Mengelok di simpang susun Waru dan masuk ke ruas tol Surabaya-Gempol, kepadatan semakin menjadi-jadi. Ini mirip Tol Lingkar Luar Jakarta, pikir saya! Truk-truk kontainer dari arah Pelabuhan Tanjung Perak berjalan beriringan menuju pabrik dan pergudangan di Sidoarjo. Pada tahun 2006, gara-gara luapan lumpur Lapindo, tol ini sempat berhenti beroperasi. Untuk menyiasati genangan lumpur, pemerintah kemudian membangun jalan tol layang sepanjang 10 kilometer. Baru dua tahun ini, tol tersebut kembali beroperasi penuh. Menyambung dari Gresik hingga Gempol di Pasuruan. Meski tak seasri jalan tol dalam kota Semarang, namun yang menarik pada ruas ini adalah penampakan Gunung Arjuno di kanan dan Gunung Semeru di kiri. Memandangi kedua gunung tersebut, saya jadi teringat sosok Bung Karno.
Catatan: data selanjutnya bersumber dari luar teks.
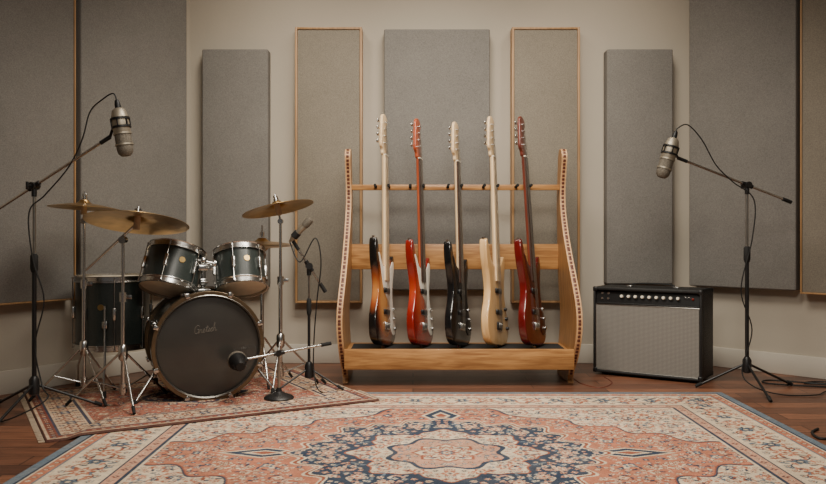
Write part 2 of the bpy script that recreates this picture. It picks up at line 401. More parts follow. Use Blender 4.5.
SAL = (184, 118, 93); RUST = (146, 84, 66); CRM = (216, 198, 170); NAV = (52, 64, 82); BLU = (104, 118, 130); DK = (84, 58, 52); PINK = (198, 152, 127)
def persian(hx, hy, res):
    k = Cv(hx, hy, res); X, Y = k.X, k.Y; e = np.minimum(hx-X, hy-Y)
    B = .36; fx, fy = hx-B, hy-B
    reg = np.zeros(X.shape, int)                      # 0 field 1 spandrel 2 medallion band 3 pale centre 4 core, 9 plain
    k.put(e > -1, SAL)
    s = X/fx+Y/fy; thr = 1.17+.05*np.cos(16*np.arctan2(fy-Y, fx-X))
    k.put(s > thr-.035, RUST); k.put(s > thr-.024, NAV); k.put(s > thr-.008, CRM); reg[s > thr-.045] = 9; reg[s > thr] = 1
    th = np.arctan2(Y/.47, X/.50); rad = np.hypot(X/.50, Y/.47)
    m = rad/(1+.05*np.cos(24*th)+.05*np.cos(8*th))
    reg[m < 1.08] = 9
    def pend(cx, cy, a, b, vert):
        u = (Y-cy) if vert else (X-cx); v = (X-cx) if vert else (Y-cy)
        q = np.abs(v)/b+np.abs(u)/a
        reg[q < 1.3] = 9
        k.put(q < 1.18, CRM); k.put(q < 1., NAV); k.put(q < .55, CRM); k.put(q < .36, RUST)
    pend(0, .565, .12, .07, True); pend(.63, 0, .14, .055, False)
    k.put(m < 1.05, CRM); k.put(m < 1.03, RUST); k.put(m < 1.005, CRM); k.put(m < .985, NAV); reg[m < .975] = 2
    m2 = rad/(1+.10*np.cos(8*th)+.03*np.cos(24*th))
    reg[m2 < .655] = 9
    k.put(m2 < .63, RUST); k.put(m2 < .615, CRM); reg[m2 < .605] = 3
    m3 = rad/(1+.09*np.cos(8*th+PI))
    k.put(m3 < .41, NAV); k.put(m3 < .37, PINK); reg[m3 < .42] = 9; reg[m3 < .36] = 5
    k.put(m2 < .22, RUST); k.put(m2 < .20, CRM); reg[m2 < .23] = 9; reg[m2 < .19] = 4
    def spiral(cx, cy, r0, turns, dirn, a0, c, w, rg):
        pts = []
        for i in range(int(70*turns)):
            t = i/70; r = r0*(1-t/turns*.85); a = a0+dirn*2*PI*t
            pts.append((cx+r*math.cos(a), cy+r*math.sin(a)))
        pts = [p for p in pts if k.at(e, *p) > B and k.at(reg, *p) == rg]
        k.line(pts, w, c); return pts
    step = .115
    for i in range(-1, int(fx/step)+2):
        for j in range(-1, int(fy/step)+2):
            cx = (i+.5+(j % 2)*.35)*step; cy = (j+.5)*step
            if cx < 0 or cy < 0 or cx > fx or cy > fy: continue
            rg = int(k.at(reg, cx, cy))
            if rg == 9: continue
            c = {0: RUST, 1: SAL, 2: BLU, 3: BLU, 4: RUST, 5: RUST}[rg]
            ps = spiral(cx, cy, .056, 1.5, 1 if (i+j) % 2 else -1, rng.uniform(0, 6.3), c, .0028, rg)
            for q in ps[::8]:
                k.leaf(q[0], q[1], .014, .0055, rng.uniform(0, 3.1), random.choice([NAV, CRM, PINK, NAV] if rg == 0 else [SAL, BLU, NAV, RUST] if rg == 1 else [CRM, PINK, BLU] if rg == 2 else [SAL, NAV, BLU]))
    pal = {0: [(RUST, CRM, PINK, NAV), (NAV, BLU, CRM, RUST), (DK, PINK, CRM, RUST), (NAV, NAV, BLU, CRM), (DK, CRM, RUST, CRM)],
           1: [(RUST, SAL, RUST, CRM), (NAV, BLU, CRM, RUST), (RUST, PINK, CRM, NAV), (NAV, NAV, BLU, CRM), (SAL, SAL, CRM, RUST)],
           2: [(NAV, SAL, CRM, RUST), (NAV, CRM, PINK, RUST), (NAV, BLU, CRM, NAV), (NAV, PINK, RUST, CRM)],
           3: [(RUST, SAL, CRM, RUST), (NAV, NAV, CRM, RUST), (BLU, BLU, CRM, RUST), (RUST, PINK, RUST, NAV)], 4: [(RUST, SAL, CRM, NAV)], 5: [(RUST, CRM, NAV, CRM), (NAV, BLU, CRM, RUST), (RUST, RUST, CRM, NAV)]}
    A = np.zeros((6000, 3)); n = 0
    dens = {0: .97, 1: .97, 2: .75, 3: .95, 4: .6, 5: .9}
    for tr in range(13000):
        x, y = rng.uniform(0, fx), rng.uniform(0, fy); r = float(rng.choice([.009, .012, .016, .023], p=[.32, .33, .24, .11]))
        rg = int(k.at(reg, x, y)); u = rng.uniform()
        if rg == 9 or u > dens[rg]: continue
        if rg == 2: r = min(r, .013)
        if n and np.any((A[:n, 0]-x)**2+(A[:n, 1]-y)**2 < (1.15*(A[:n, 2]+r))**2): continue
        if any(int(k.at(reg, x+dx*r, y+dy*r)) != rg for dx, dy in ((1, 0), (-1, 0), (0, 1), (0, -1))): continue
        A[n] = (x, y, r); n += 1; pc = pal[rg]; k.flower(x, y, r, int(rng.choice([4, 5, 6, 8])), pc[int(rng.integers(len(pc)))], rng.uniform(0, 6))
    for i in range(13):
        a = i*PI/24
        if i % 2 == 0: k.flower(.5*.82*math.cos(a), .47*.82*math.sin(a), .026, 8, (CRM, SAL, CRM, RUST))
        else: k.flower(.5*.93*math.cos(a), .47*.93*math.sin(a), .017, 5, (BLU, CRM, PINK, RUST))
    for i in range(5):
        a = i*PI/8; k.flower(.5*.51*math.cos(a), .47*.51*math.sin(a), .026, 6, (RUST, SAL, CRM, NAV))
    k.flower(0, 0, .07, 8, (RUST, CRM, SAL, CRM)); k.flower(0, 0, .026, 8, (NAV, BLU, CRM, RUST))
    # borders
    k.put(e < B, CRM); k.put(e < B-.010, NAV); k.put(e < B-.020, PINK); k.put(e < B-.06, NAV); k.put(e < B-.068, CRM)
    k.put(e < .095, BLU); k.put(e < .087, SAL); k.put(e < .052, CRM); k.put(e < .044, NAV); k.put(e < .036, BLU)
    def band(ee, step, fn):
        n = max(1, round((hx-ee)/step))
        for i in range(n+1): fn((hx-ee)*i/n, hy-ee, i)
        n = max(1, round((hy-ee)/step))
        for i in range(n): fn(hx-ee, (hy-ee)*i/n, i)
    eM = (B-.07+.095)/2
    band(B-.041, .04, lambda x, y, i: k.flower(x, y, .012, 4, (RUST, [CRM, NAV][i % 2], RUST, CRM)))
    band(.068, .04, lambda x, y, i: k.flower(x, y, .011, 4, (RUST, [CRM, NAV][i % 2], CRM, RUST)))
    def vine(along, L, ph, c):
        pt = []
        for i in range(int(L/.003)):
            t = i*.003; o = .055*math.sin(t*2*PI/.22+ph)
            pt.append((t, hy-eM+o) if along else (hx-eM+o, t))
        k.line(pt, .0035, c)
        for p in pt[::5]: k.leaf(p[0]+rng.uniform(-.025, .025), p[1]+rng.uniform(-.025, .025), .018, .007, rng.uniform(0, 3.1), [RUST, BLU, SAL, PINK, NAV][int(rng.integers(5))])
    for ph, c in ((0, NAV), (PI, RUST)): vine(True, hx-.1, ph, c); vine(False, hy-.1, ph, c)
    band(eM, .11, lambda x, y, i: k.flower(x, y, .040 if i % 2 == 0 else .03, 8 if i % 2 == 0 else 6, [(RUST, SAL, CRM, RUST), (NAV, BLU, NAV, CRM)][i % 2]))
    band(eM-.065, .055, lambda x, y, i: k.flower(x, y, .013, 5, (RUST, [RUST, BLU, PINK][i % 3], CRM, NAV)))
    band(eM+.065, .055, lambda x, y, i: k.flower(x, y, .013, 5, (NAV, [BLU, SAL, NAV][i % 3], CRM, RUST)))
    return k.full()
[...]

Dalam pidatonya, Si Bung sering menggunakan dua gunung itu sebagai perumpamaan. Suatu waktu Soekarno pernah bilang : “Berikan aku 1.000 orang tua, niscaya akan kucabut Semeru dari akarnya. Berikan aku 10 pemuda, niscaya akan ku guncangkan dunia.” Ternyata karena lahir dan besar di Jawa Timur, Bung Karno selalu mengingat hamparan alam tempat ia dibesarkan. Dan diantaranya adalah Gunung Arjuno dan Gunung Semeru.
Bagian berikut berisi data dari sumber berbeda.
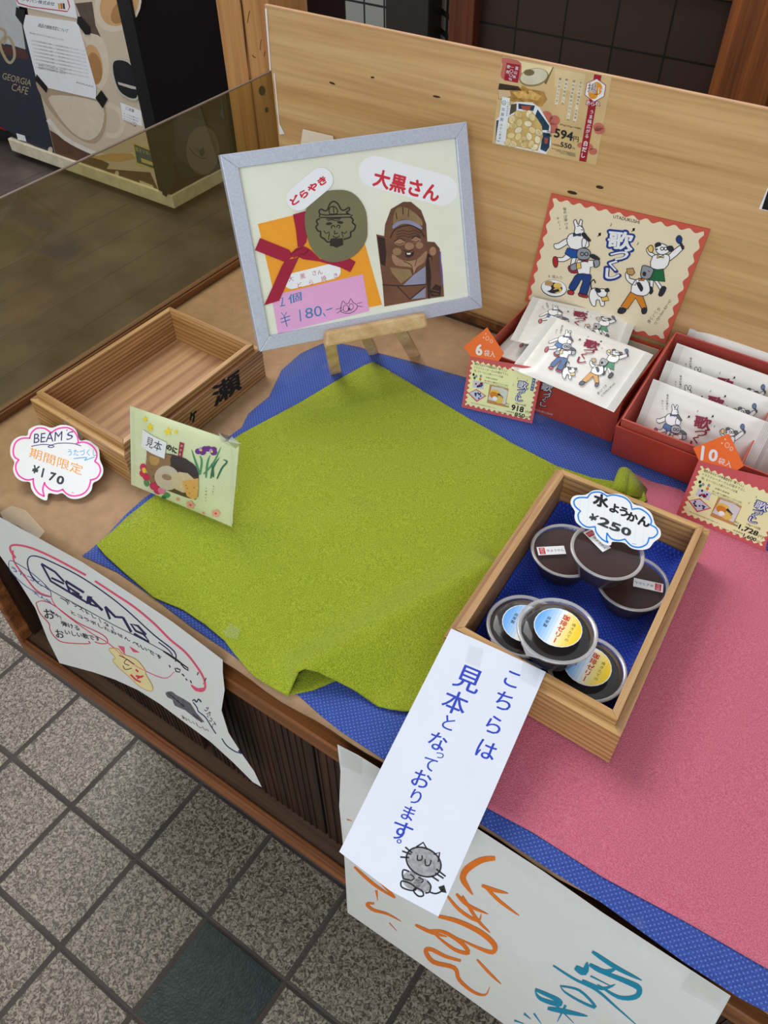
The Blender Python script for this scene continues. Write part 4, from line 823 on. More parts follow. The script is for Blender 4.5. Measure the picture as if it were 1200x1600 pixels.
# ------------------------------------------------------------------ printed characters (design space = lid artwork)
lidp = Pl((-.43, .984, .87), (-.20, .984, .87), (-.43, .991, 1.02)); LZ = (820, 290, .25)
def lidpx(x, y): return (LZ[0]+x*LZ[2], LZ[1]+y*LZ[2])
lBL = lidp.hit(*lidpx(0, 720)); lBR = lidp.hit(*lidpx(880, 985)); lTL = lidp.hit(*lidpx(165, 50))
le = (lBR-lBL); lu = (lTL-lBL)
def lid_uv(x, y):
    d = lidp.hit(*lidpx(x, y))-lBL; a, b, c = le.dot(le), le.dot(lu), lu.dot(lu); p, q = d.dot(le), d.dot(lu); D = a*c-b*b
    return (p*c-q*b)/D, (q*a-p*b)/D
wsk = mat('shirt_white', (246, 246, 246), .6, .01); ln = mat('line_ink', (40, 40, 52), .6)
def chars(A, soft=False, only=None, l0=2):
    k_ = (lambda n, c: mat(('soft_' if soft else '')+n, tuple(int(v+(235-v)*.35) for v in c) if soft else c, .6, .03))
    bl, rdk, gr, gn, orr, yl, gy, dk, br = k_('blue_print', (24, 78, 160)), k_('red_print', (178, 36, 48)), k_('navy_print', (26, 60, 128)), k_('green_print', (24, 106, 62)), k_('ochre_print', (216, 132, 34)), k_('cracker_print', (232, 196, 96)), k_('grey_print', (150, 152, 160)), k_('dark_print', (40, 42, 52)), k_('toast_print', (190, 150, 96))
    w = 5
    def S(pts, mt, l=0, sm=3, o=1):
        if only and not only(sum(p[0] for p in pts)/len(pts), sum(p[1] for p in pts)/len(pts)): return
        if mt is not None: A.poly(pts, mt, l0+l, sm)
        if o: A.line(pts, w, ln, l0+l+1, closed=True, sm=max(sm, 1))
    # rabbit
    S([(185, 365), (210, 360), (262, 330), (285, 350), (225, 392), (195, 396), (182, 382)], wsk, 0); S([(265, 425), (235, 450), (205, 450), (200, 470), (245, 475), (295, 445)], wsk, 0, 2)
    S([(180, 446), (204, 450), (205, 500), (188, 512), (175, 480)], rdk, 2, 2); S([(300, 440), (322, 450), (305, 500), (286, 495)], wsk, 0, 2); S([(276, 500), (330, 515), (332, 545), (290, 545), (272, 525)], rdk, 2, 2)
    S([(265, 390), (340, 400), (335, 452), (292, 452), (250, 425)], bl, 2, 1); S([(275, 310), (300, 298), (360, 300), (388, 330), (375, 385), (345, 402), (285, 392), (262, 345)], wsk, 3, 2)
    S([(362, 330), (395, 345), (400, 378), (380, 388), (358, 380)], wsk, 4, 3)
    S([(310, 295), (314, 262), (305, 225), (318, 212), (330, 240), (338, 240), (347, 212), (360, 222), (356, 250), (370, 282), (358, 305), (335, 312)], wsk, 5, 3)
    S([(302, 300), (325, 305), (350, 298), (350, 316), (325, 311), (302, 318)], gr, 7, 1); S([(355, 300), (375, 296), (388, 314), (412, 342), (400, 349), (368, 325)], dk, 7, 2)
    A.line([(328, 255), (345, 250), (360, 262)], w, ln, l0+7); A.line([(352, 275), (364, 278)], w, ln, l0+7)
    # grey curly dog
    S([(330, 552), (412, 557), (408, 600), (388, 682), (340, 672), (362, 602), (350, 590), (312, 655), (274, 640), (300, 590)], gr, 8, 2); S([(270, 655), (306, 660), (302, 682), (270, 677)], rdk, 8, 2); S([(340, 668), (392, 685), (388, 702), (338, 690)], rdk, 8, 2)
    S([(330, 465), (430, 468), (436, 505), (410, 510), (405, 555), (335, 551), (322, 500)], wsk, 9, 1); S([(285, 500), (325, 485), (325, 525), (290, 530)], gy, 9); S([(430, 470), (462, 462), (466, 498), (436, 512)], gy, 9)
    S([(325, 430), (335, 400), (365, 390), (400, 402), (412, 430), (400, 456), (370, 464), (335, 456)], gy, 11, 3); S([(352, 462), (372, 470), (395, 460), (395, 478), (372, 474), (352, 478)], rdk, 13, 1)
    S([(403, 436), (430, 430), (467, 455), (462, 464), (425, 456)], dk, 13, 2); S([(322, 485), (348, 479), (353, 515), (325, 523)], yl, 13, 1)
    A.ring(358, 428, 11, 11, w, ln, l0+13); A.ring(385, 428, 11, 11, w, ln, l0+13)
    # puppy
    S([(410, 655), (440, 640), (480, 655), (492, 705), (498, 748), (475, 752), (466, 716), (446, 716), (442, 752), (420, 748), (402, 700)], wsk, 8, 2); S([(448, 660), (475, 645), (505, 650), (515, 670), (500, 697), (465, 692)], wsk, 10, 3)
    S([(438, 648), (460, 644), (476, 662), (455, 668)], dk, 12, 2); S([(500, 650), (520, 642), (528, 660), (508, 664)], dk, 12, 2); S([(475, 702), (515, 690), (526, 718), (485, 724)], yl, 12, 1); A.line([(418, 655), (412, 610), (430, 588), (442, 610)], w*1.5, ln, l0+8)
    # dog with racket-shaped microphone
    S([(805, 590), (832, 595), (862, 640), (845, 652)], wsk, 0, 1); S([(780, 590), (805, 592), (800, 640), (783, 640)], wsk, 0, 1); S([(835, 682), (858, 630), (884, 640), (866, 680), (850, 692)], dk, 2, 2); S([(775, 650), (790, 630), (802, 660), (785, 680)], dk, 2, 2)
    S([(790, 512), (866, 520), (877, 600), (770, 590)], gn, 3, 1); S([(900, 432), (960, 380), (985, 372), (992, 395), (908, 470)], wsk, 3, 2); S([(812, 450), (775, 432), (758, 398), (775, 388), (798, 420), (820, 436)], wsk, 3, 2)
    S([(800, 440), (850, 430), (895, 432), (905, 465), (875, 520), (788, 515)], wsk, 5, 2); S([(945, 332), (963, 311), (982, 328), (976, 360), (955, 358)], gr, 6, 3); S([(966, 358), (981, 360), (996, 396), (985, 401)], dk, 6, 1); S([(768, 388), (790, 372), (803, 390), (797, 416), (778, 414)], yl, 6, 3)
    S([(820, 378), (852, 362), (892, 380), (902, 412), (870, 430), (836, 426), (818, 400)], wsk, 7, 3); S([(818, 386), (815, 365), (840, 355), (852, 372), (832, 379)], dk, 9, 2); S([(888, 384), (920, 378), (930, 405), (905, 412)], dk, 9, 2)
    S([(826, 436), (848, 444), (868, 434), (868, 452), (848, 448), (826, 454)], yl, 9, 1); A.ring(858, 394, 10, 10, w, ln, l0+9); A.ring(880, 394, 9, 10, w, ln, l0+9); A.ell(826, 398, 6, 5, ln, l0+9)
    # koala
    S([(660, 665), (737, 690), (762, 762), (730, 770), (692, 702), (642, 772), (600, 756)], orr, 10, 1); S([(595, 762), (636, 775), (612, 800), (580, 794)], dk, 10, 2); S([(730, 770), (762, 764), (758, 796), (735, 802)], dk, 10, 2)
    S([(695, 590), (655, 580), (650, 545), (630, 545), (632, 582), (660, 612), (690, 622)], wsk, 11, 2); S([(690, 590), (760, 585), (782, 640), (775, 672), (737, 690), (663, 665)], wsk, 12, 2); S([(636, 520), (676, 516), (688, 545), (670, 562), (640, 552)], br, 13, 1)
    S([(728, 530), (735, 503), (752, 500), (790, 512), (804, 526), (800, 545), (782, 578), (745, 585), (724, 562)], gy, 14, 3); A.ell(747, 552, 12, 15, ln, l0+16); A.ell(775, 535, 4, 4, ln, l0+16); S([(700, 612), (718, 606), (738, 640), (730, 660), (722, 655)], dk, 15, 2); S([(712, 578), (730, 585), (745, 578), (745, 596), (728, 592), (712, 596)], orr, 16, 1)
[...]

Setibanya di Gempol, Tol Trans Jawa kembali bercabang dua. Ke arah timur menuju Pasuruan terus Probolinggo, dan yang ke selatan menuju kota Batu serta Malang. Probolinggo bukanlah akhir dari rencana Tol Trans Jawa. Di tahun 2021, targetnya pemerintah akan merampungkan pembangunan ruas Probolinggo-Banyuwangi. Rute ini kabarnya cukup sulit. Terutama disekitar PLTU Paiton, Gunung Lurus, Gunung Putri Tidur, dan Taman Nasional Baluran. Selain bukit yang menjorok ke bibir pantai, disini juga terdapat pembangkit listrik yang mengalirkan energi ke seantero Jawa-Bali. Kalau tak diperhitungkan secara cermat, maka pembangunan di ruas ini akan memakan waktu cukup lama. Tetapi kalau rute ini sudah selesai, pemandangannya mungkin yang paling ciamik. Selain sawah dan gunung, dari ruas tol ini nantinya akan nampak Selat Madura. Ya, mudah-mudahan saja tahun depan sudah selesai. Dan saya bisa mencicipi nikmatnya berkendara di ruas tol ini. Doakan ya.